Supply chain issues have had significant negative impacts on airlines: driving up leasing costs, increasing the average fleet age to 15 years (from 13 in 2015), cutting the fleet replacement rate to half the 5-6% of 2020, and reducing the efficiency of fleet utilisation (using larger aircraft than needed on some routes, for example). 

IATA Board of Governors

1,692 Aircraft to be delivered in 2025

In 2025, 1,692 aircraft are expected to be delivered, IATA said and cautioned that there could be a further downward revision, given that supply chain issues are expected to persist in 2025 and possibly to the end of the decade. Engine problems and a shortage of spare parts exacerbate the situation and have caused record-high groundings of certain aircraft types. The number of aircraft younger than 10 years in storage is currently over 1,100, constituting 3.8% of the total fleet compared with 1.3% between 2015 and 2018. Nearly 70% of these grounded aircraft are equipped with PW1000G engines.  

Risks

With ongoing geopolitical and economic uncertainties, the most significant risks to the industry outlook include the continuing of the Russia-Ukraine war; tariffs and trade policies by the Trump administration; unstable regulatory environment; and oil prices. 

Americas, Europe, Africa and the Middle East Outlook

On June 1, the leitmotif of the three presentations from three major regions—the Americas, Europe, Africa and the Middle East—indicated that while aviation demand is picking up across continents, headwinds continue to prevail in terms of conflicts, taxation, regulatory issues, sustainability challenges, and supply chain disruptions. 

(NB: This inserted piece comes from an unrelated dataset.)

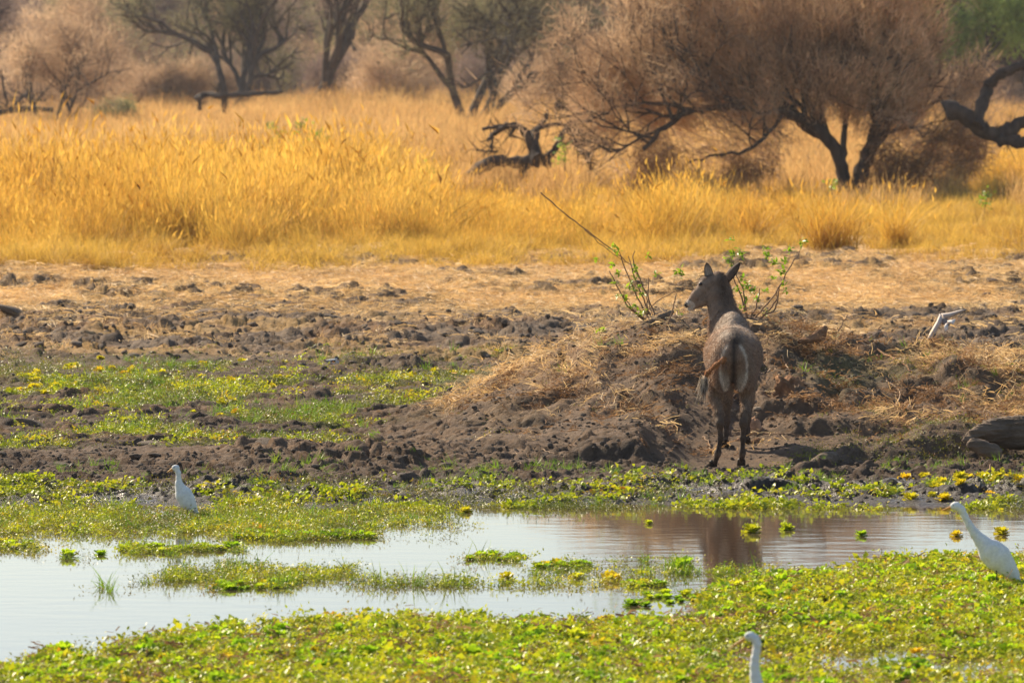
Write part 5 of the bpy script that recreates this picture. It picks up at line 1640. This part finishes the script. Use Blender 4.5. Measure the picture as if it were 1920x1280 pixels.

Kamil Al-Awadhi, Regional Vice President for Africa and the Middle East, said while global passenger demand was at 6.0%, Africa’s passenger demand was up 9%, and the Middle East’s demand was up 6%. Cargo demand in both regions was down, at 5.3% in the Middle East and 5.5% in Africa, though it was higher than the global cargo demand, at 3.4%.

The challenges before Africa, he pointed out, are barriers: weak regional links (with only 20% serving intra-African routes), market competitiveness (over 75% of international passengers fly on non-African carriers) and inadequate infrastructure.  

Passenger Demand May Dip in Pockets in Americas

The Vice President of IATA, Americas, Peter Cerdá, said that aviation supports 8.4 million jobs and accounts for 1.4 trillion USD to GDP in North America, while Latin America & the Caribbean support 8.3 million jobs and 240 billion USD to GDP, but there were certain pockets which may weigh down the sector.  

Europe May See Suppressed Demand

The Regional Vice President for Europe, IATA, Rafael Schvartzman, said air transport is highly competitive in Europe with transparent pricing. If airlines pass on extra costs, it is likely to suppress demand, making some routes unviable. Uncompetitive policies have been adding costs to airlines, making air travel more expensive, depressing Europe’s total economic competitiveness and prosperity.